Speaking of slowing down, that pretty well fits the condition of the retail economy in Tallahassee now. The college kids are gone for the summer, and they are a big portion of the population here, and the rest of the people are really thinking before they spend their money. Every shop I talk to sees the same thing. I think it was Tuesday and only a few people stopped in, and nobody bought anything. So, after I closed down, I stopped at the shop in the Square that by far has the most business, and I asked the guy working there how they did that day. He said all he sold was six bottles of cold water, and that he had bought two of them. That made me feel better, as it is true, misery does like company.

Hope does spring eternal though, and next week we have First Friday when thousands of people will be coming to the park.
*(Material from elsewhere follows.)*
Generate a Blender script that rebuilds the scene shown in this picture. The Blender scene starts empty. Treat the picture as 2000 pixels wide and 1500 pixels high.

Fathers day is coming up, and I am going to put a coupon in the paper and see what that does.

Monday, Wanda and I took a ride down to Apalachicola down on the coast for an outing. The place is a tourist town with a few nice upscale stores and galleries. We looked around to see what we might be able to sell in our shop and found some soap that looks just like a rock with quartz running through it. Others looked like pieces of marble. Soap sells really well. I have a lady from Tallahassee who make soap for me, but this rock soap looks real cool. Also I found a nice candle company and a place down there that sells sponges they harvest right out of the bay.

With the economy going the way it is, I need more low cost items, because people want to buy something, but they don't want to spend as much as they used to. I don't blame them either, I feel the same way.

So, for a while things are going to be slower — the economy and my work. I think I'll be able to handle both.